• Data provided:
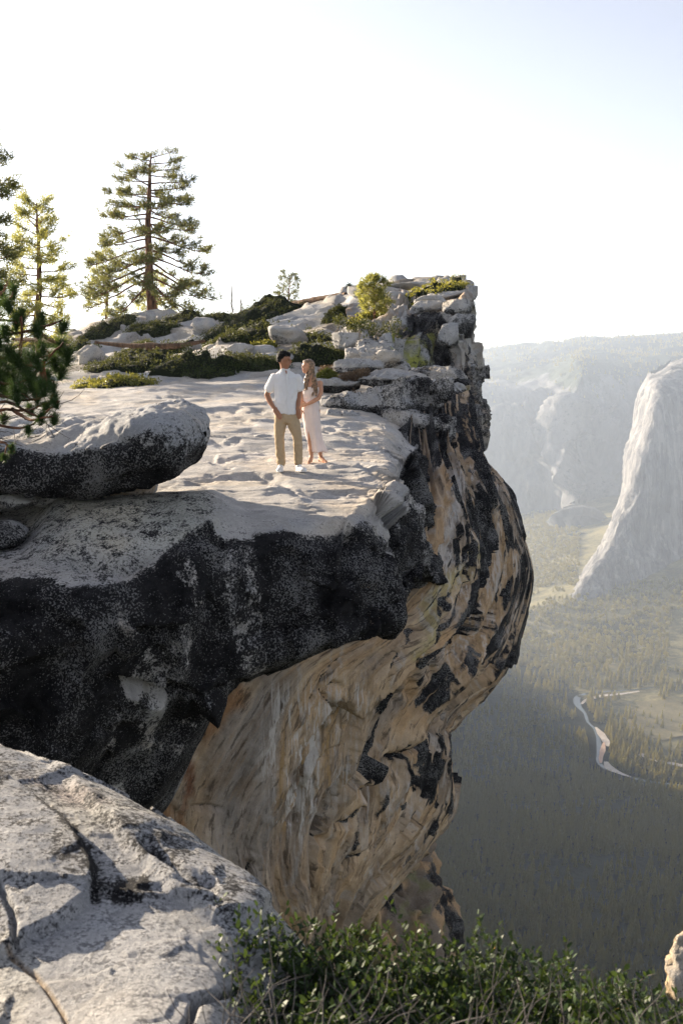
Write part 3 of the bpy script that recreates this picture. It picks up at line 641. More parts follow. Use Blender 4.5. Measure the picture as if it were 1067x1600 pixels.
# loose boulders and slabs lying about: things
loose = [(122,164,536,569,36,61,.25,'rounded pale grey boulder left of the shrub mats, beside the pine sapling'),
 (418,482,506,536,34,62,.2,'squat buff boulder among the dark shrubs above the man\'s head'),
 (385,435,536,558,29,63,.2,'low grey boulder half hidden behind the shrub mats at the slab\'s back edge'),
 (300,345,494,520,46,64,.15,'light grey rock dome beside the shrubs below the dead snag'),
 (344,400,536,556,31,65,.15,'flat grey rock plate between two shrub mats left of the man'),
 (228,245,488,502,66,66,.3,'small reddish rock at the foot of the tall pine'),
 (405,460,552,570,27.5,67,.15,'thin pale slab directly behind the man\'s shoulder'),
 (510,560,570,584,25,69,.2,'thin slab beside the dry brown shrub behind the woman'),
 (395,420,636,644,20.5,70,.35,'small dark stone lying on the slab left of the man\'s hand'),
 (392,426,678,686,17,71,.3,'small flat stone on the slab left of the man\'s knees')]
for x0,x1,y0,y1,Y,sd,dk,lab in loose:
    g = ground((x0+x1)/2, y1); Yg = g.y if g else Y
    rock_px(x0,x1,y0,y1,Yg+.3,lab,name='boulder' if y1-y0>12 else 'stone',cat='boulder' if y1-y0>12 else 'stone',depth=.8,seed=sd,dark=dk,darklow=.2,amp=.07,p=9,sub=4,sink=.25)
rock_px(1041,1135,1440,1580,4.6,'sunlit cream rock corner at the right edge above the shrub',name='boulder',seed=91,dark=.3,amp=.12,p=12,tint=(.50,.37,.22),sink=0,depth=.9,mat=M_BLOCK)

# --- foreground rock, lower left
Fg = [
 [(-420,1000,5.2),(-150,1105,4.8),(0,1180,4.4),(100,1225,4.2),(200,1275,4.0),(300,1335,3.8),(390,1405,3.6),(460,1500,3.5),(520,1600,3.4)],
 [(-420,985,4.4),(-150,1092,4.1),(0,1168,3.75),(100,1212,3.55),(200,1262,3.35),(300,1322,3.15),(395,1396,2.95),(470,1480,2.8),(530,1600,2.7)],
 [(-420,1060,4.0),(-150,1130,3.75),(0,1200,3.45),(90,1245,3.28),(185,1300,3.05),(285,1365,2.85),(385,1440,2.65),(450,1530,2.5),(500,1650,2.4)],
 [(-420,1200,3.4),(-150,1250,3.2),(0,1300,3.0),(80,1340,2.87),(170,1395,2.68),(265,1450,2.52),(350,1520,2.35),(400,1600,2.2),(450,1700,2.1)],
 [(-420,1380,2.8),(-150,1410,2.68),(0,1440,2.52),(80,1470,2.42),(160,1510,2.3),(245,1560,2.15),(310,1620,2.0),(350,1700,1.85),(400,1800,1.7)],
 [(-420,1600,2.2),(-150,1610,2.12),(0,1620,2.02),(80,1640,1.95),(160,1680,1.85),(230,1730,1.7),(300,1800,1.55),(350,1900,1.4),(400,2000,1.3)],
 [(-420,2100,1.4),(-150,2100,1.35),(0,2100,1.3),(80,2100,1.28),(160,2100,1.25),(230,2150,1.2),(300,2200,1.1),(350,2300,1.05),(400,2400,1.0)]]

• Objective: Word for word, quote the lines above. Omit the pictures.

• Result of the exercise:
Write part 3 of the bpy script that recreates this picture. It picks up at line 641. More parts follow. Use Blender 4.5. Measure the picture as if it were 1067x1600 pixels.
# loose boulders and slabs lying about: things
loose = [(122,164,536,569,36,61,.25,'rounded pale grey boulder left of the shrub mats, beside the pine sapling'),
 (418,482,506,536,34,62,.2,'squat buff boulder among the dark shrubs above the man\'s head'),
 (385,435,536,558,29,63,.2,'low grey boulder half hidden behind the shrub mats at the slab\'s back edge'),
 (300,345,494,520,46,64,.15,'light grey rock dome beside the shrubs below the dead snag'),
 (344,400,536,556,31,65,.15,'flat grey rock plate between two shrub mats left of the man'),
 (228,245,488,502,66,66,.3,'small reddish rock at the foot of the tall pine'),
 (405,460,552,570,27.5,67,.15,'thin pale slab directly behind the man\'s shoulder'),
 (510,560,570,584,25,69,.2,'thin slab beside the dry brown shrub behind the woman'),
 (395,420,636,644,20.5,70,.35,'small dark stone lying on the slab left of the man\'s hand'),
 (392,426,678,686,17,71,.3,'small flat stone on the slab left of the man\'s knees')]
for x0,x1,y0,y1,Y,sd,dk,lab in loose:
    g = ground((x0+x1)/2, y1); Yg = g.y if g else Y
    rock_px(x0,x1,y0,y1,Yg+.3,lab,name='boulder' if y1-y0>12 else 'stone',cat='boulder' if y1-y0>12 else 'stone',depth=.8,seed=sd,dark=dk,darklow=.2,amp=.07,p=9,sub=4,sink=.25)
rock_px(1041,1135,1440,1580,4.6,'sunlit cream rock corner at the right edge above the shrub',name='boulder',seed=91,dark=.3,amp=.12,p=12,tint=(.50,.37,.22),sink=0,depth=.9,mat=M_BLOCK)

# --- foreground rock, lower left
Fg = [
 [(-420,1000,5.2),(-150,1105,4.8),(0,1180,4.4),(100,1225,4.2),(200,1275,4.0),(300,1335,3.8),(390,1405,3.6),(460,1500,3.5),(520,1600,3.4)],
 [(-420,985,4.4),(-150,1092,4.1),(0,1168,3.75),(100,1212,3.55),(200,1262,3.35),(300,1322,3.15),(395,1396,2.95),(470,1480,2.8),(530,1600,2.7)],
 [(-420,1060,4.0),(-150,1130,3.75),(0,1200,3.45),(90,1245,3.28),(185,1300,3.05),(285,1365,2.85),(385,1440,2.65),(450,1530,2.5),(500,1650,2.4)],
 [(-420,1200,3.4),(-150,1250,3.2),(0,1300,3.0),(80,1340,2.87),(170,1395,2.68),(265,1450,2.52),(350,1520,2.35),(400,1600,2.2),(450,1700,2.1)],
 [(-420,1380,2.8),(-150,1410,2.68),(0,1440,2.52),(80,1470,2.42),(160,1510,2.3),(245,1560,2.15),(310,1620,2.0),(350,1700,1.85),(400,1800,1.7)],
 [(-420,1600,2.2),(-150,1610,2.12),(0,1620,2.02),(80,1640,1.95),(160,1680,1.85),(230,1730,1.7),(300,1800,1.55),(350,1900,1.4),(400,2000,1.3)],
 [(-420,2100,1.4),(-150,2100,1.35),(0,2100,1.3),(80,2100,1.28),(160,2100,1.25),(230,2150,1.2),(300,2200,1.1),(350,2300,1.05),(400,2400,1.0)]]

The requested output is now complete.